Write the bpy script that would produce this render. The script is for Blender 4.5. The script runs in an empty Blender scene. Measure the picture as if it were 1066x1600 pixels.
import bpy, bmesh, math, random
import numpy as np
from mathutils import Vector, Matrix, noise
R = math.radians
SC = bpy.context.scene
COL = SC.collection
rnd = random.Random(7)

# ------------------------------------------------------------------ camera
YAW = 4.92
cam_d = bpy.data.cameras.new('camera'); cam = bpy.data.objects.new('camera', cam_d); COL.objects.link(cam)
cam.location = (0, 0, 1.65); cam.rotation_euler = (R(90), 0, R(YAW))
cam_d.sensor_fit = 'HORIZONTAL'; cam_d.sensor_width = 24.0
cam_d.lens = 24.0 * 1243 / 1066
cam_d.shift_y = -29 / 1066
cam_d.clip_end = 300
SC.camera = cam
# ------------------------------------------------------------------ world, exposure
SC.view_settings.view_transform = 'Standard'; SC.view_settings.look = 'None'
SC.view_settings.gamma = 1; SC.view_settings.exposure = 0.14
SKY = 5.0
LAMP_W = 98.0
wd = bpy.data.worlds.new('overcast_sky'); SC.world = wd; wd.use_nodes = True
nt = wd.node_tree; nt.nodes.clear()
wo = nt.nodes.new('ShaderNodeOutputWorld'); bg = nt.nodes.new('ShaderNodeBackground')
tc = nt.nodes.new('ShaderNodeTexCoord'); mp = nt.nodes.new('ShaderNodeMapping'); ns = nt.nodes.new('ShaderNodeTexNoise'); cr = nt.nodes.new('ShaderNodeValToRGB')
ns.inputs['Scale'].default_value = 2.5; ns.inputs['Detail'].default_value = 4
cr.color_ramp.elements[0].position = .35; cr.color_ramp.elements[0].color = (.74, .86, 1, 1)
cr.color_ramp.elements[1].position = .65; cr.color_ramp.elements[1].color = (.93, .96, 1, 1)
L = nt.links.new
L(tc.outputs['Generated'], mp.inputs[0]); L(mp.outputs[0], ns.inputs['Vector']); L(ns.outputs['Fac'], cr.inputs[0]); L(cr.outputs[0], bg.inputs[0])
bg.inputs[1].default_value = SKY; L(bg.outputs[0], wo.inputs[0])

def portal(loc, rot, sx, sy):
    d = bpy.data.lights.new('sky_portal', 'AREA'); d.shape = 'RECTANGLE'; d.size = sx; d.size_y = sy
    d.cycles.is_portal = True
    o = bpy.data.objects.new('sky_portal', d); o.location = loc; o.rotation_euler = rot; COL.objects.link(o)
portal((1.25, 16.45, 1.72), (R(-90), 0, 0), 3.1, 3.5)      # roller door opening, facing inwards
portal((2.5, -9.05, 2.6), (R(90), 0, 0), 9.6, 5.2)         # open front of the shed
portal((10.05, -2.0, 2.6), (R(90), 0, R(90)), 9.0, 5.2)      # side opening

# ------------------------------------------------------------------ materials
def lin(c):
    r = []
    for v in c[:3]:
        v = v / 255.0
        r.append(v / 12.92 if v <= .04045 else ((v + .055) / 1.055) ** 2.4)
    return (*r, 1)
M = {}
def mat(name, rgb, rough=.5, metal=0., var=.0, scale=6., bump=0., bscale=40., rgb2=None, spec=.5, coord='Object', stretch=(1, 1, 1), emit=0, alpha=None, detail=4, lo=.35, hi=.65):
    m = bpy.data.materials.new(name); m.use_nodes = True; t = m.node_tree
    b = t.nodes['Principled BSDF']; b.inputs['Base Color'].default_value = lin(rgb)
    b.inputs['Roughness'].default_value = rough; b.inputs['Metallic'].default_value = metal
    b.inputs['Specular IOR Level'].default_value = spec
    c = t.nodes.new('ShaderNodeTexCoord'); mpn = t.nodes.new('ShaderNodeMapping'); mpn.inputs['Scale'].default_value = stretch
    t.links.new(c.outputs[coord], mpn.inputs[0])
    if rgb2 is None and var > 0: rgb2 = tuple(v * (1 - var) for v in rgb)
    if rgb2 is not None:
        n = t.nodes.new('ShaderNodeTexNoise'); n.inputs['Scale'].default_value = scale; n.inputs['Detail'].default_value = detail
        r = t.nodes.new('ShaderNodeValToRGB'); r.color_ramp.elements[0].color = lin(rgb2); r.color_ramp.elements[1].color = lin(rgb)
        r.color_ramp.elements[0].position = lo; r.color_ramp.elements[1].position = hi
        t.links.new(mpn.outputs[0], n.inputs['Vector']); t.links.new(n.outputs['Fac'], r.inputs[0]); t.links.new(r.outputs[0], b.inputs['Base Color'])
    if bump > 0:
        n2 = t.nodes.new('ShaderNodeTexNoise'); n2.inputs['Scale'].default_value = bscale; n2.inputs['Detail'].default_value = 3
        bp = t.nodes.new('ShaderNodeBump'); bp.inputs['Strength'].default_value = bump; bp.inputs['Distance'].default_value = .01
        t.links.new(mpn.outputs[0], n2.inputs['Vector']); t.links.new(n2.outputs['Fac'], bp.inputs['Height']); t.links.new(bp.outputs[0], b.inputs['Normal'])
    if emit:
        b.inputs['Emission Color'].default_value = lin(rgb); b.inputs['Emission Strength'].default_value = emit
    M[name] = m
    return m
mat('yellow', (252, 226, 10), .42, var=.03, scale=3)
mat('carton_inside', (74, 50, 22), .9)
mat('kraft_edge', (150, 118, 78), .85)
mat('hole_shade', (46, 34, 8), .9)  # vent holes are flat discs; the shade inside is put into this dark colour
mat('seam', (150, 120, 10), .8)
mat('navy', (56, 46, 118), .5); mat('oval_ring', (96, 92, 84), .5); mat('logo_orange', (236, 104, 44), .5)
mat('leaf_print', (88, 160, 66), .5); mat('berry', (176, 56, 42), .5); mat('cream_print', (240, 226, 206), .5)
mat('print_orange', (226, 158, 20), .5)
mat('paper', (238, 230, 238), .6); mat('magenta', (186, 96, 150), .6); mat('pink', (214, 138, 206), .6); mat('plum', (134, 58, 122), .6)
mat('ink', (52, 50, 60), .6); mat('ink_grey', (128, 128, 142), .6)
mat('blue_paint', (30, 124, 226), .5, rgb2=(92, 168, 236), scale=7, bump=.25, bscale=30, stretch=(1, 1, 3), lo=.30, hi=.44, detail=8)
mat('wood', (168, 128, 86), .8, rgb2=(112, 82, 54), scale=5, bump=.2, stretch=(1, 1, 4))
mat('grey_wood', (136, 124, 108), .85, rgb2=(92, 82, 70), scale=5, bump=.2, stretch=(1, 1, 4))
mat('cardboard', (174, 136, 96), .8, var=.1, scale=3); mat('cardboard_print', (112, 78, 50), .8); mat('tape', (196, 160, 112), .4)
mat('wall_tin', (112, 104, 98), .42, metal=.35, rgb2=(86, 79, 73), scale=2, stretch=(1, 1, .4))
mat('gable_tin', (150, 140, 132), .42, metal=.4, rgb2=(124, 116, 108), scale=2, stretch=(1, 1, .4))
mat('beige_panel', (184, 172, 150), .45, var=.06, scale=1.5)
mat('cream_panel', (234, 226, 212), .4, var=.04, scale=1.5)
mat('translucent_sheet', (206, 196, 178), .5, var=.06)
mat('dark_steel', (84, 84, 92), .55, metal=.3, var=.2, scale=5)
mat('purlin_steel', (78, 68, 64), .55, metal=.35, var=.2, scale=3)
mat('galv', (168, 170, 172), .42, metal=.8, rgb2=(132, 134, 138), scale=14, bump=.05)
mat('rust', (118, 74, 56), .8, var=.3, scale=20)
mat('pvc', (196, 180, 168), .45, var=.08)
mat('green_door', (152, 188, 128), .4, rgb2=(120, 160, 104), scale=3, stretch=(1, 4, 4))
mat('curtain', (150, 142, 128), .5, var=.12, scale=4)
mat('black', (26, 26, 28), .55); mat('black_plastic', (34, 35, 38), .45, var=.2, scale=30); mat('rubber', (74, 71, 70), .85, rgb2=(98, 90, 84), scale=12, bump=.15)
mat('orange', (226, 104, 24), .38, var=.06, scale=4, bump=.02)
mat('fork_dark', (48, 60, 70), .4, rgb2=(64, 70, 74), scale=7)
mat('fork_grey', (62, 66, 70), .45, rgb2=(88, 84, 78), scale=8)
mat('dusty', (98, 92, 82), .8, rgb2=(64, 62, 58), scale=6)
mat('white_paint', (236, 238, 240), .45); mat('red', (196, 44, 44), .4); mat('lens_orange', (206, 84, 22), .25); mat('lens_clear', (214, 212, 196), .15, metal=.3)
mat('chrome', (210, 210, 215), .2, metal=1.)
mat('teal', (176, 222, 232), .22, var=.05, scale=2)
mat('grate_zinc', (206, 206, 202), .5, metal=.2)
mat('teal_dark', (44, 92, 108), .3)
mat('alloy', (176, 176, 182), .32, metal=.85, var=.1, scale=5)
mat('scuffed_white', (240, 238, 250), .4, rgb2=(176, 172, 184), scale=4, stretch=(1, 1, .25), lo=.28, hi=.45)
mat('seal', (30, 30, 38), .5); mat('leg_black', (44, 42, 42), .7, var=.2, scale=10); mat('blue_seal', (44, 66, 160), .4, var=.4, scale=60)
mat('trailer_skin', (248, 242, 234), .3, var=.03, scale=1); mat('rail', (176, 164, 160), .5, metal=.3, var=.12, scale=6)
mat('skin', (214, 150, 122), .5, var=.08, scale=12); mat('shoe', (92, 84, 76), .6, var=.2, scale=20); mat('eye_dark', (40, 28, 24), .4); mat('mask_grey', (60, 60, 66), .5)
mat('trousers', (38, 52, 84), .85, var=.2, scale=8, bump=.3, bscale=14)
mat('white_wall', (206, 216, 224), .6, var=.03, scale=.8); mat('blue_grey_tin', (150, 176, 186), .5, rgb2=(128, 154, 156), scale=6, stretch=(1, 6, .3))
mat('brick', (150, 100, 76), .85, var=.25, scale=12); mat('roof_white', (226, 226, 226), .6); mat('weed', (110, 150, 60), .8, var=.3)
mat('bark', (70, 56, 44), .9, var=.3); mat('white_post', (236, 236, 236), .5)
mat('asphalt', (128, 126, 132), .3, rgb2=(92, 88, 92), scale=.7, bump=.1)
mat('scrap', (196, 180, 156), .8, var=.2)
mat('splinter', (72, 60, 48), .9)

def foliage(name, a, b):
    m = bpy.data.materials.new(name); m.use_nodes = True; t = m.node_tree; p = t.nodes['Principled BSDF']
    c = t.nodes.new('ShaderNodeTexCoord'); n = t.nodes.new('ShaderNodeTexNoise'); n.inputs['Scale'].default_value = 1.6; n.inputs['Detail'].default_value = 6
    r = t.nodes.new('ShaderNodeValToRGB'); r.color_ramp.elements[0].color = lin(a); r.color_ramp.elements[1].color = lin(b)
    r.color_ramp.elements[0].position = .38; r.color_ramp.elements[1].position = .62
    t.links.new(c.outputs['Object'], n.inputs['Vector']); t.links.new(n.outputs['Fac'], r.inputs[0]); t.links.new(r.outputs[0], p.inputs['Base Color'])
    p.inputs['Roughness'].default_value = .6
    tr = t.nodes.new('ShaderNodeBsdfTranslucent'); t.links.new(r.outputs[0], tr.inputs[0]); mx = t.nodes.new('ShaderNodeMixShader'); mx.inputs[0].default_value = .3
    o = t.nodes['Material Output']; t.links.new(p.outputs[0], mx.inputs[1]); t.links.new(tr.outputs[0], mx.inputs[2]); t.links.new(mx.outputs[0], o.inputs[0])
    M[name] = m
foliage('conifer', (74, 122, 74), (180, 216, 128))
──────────
What the exercise asks – Emit, unaltered, the lines from the top of the listing down through the line that holds "rnd = random.Random(7)"; emit nothing else.

Worked answer –
Write the bpy script that would produce this render. The script is for Blender 4.5. The script runs in an empty Blender scene. Measure the picture as if it were 1066x1600 pixels.
import bpy, bmesh, math, random
import numpy as np
from mathutils import Vector, Matrix, noise
R = math.radians
SC = bpy.context.scene
COL = SC.collection
rnd = random.Random(7)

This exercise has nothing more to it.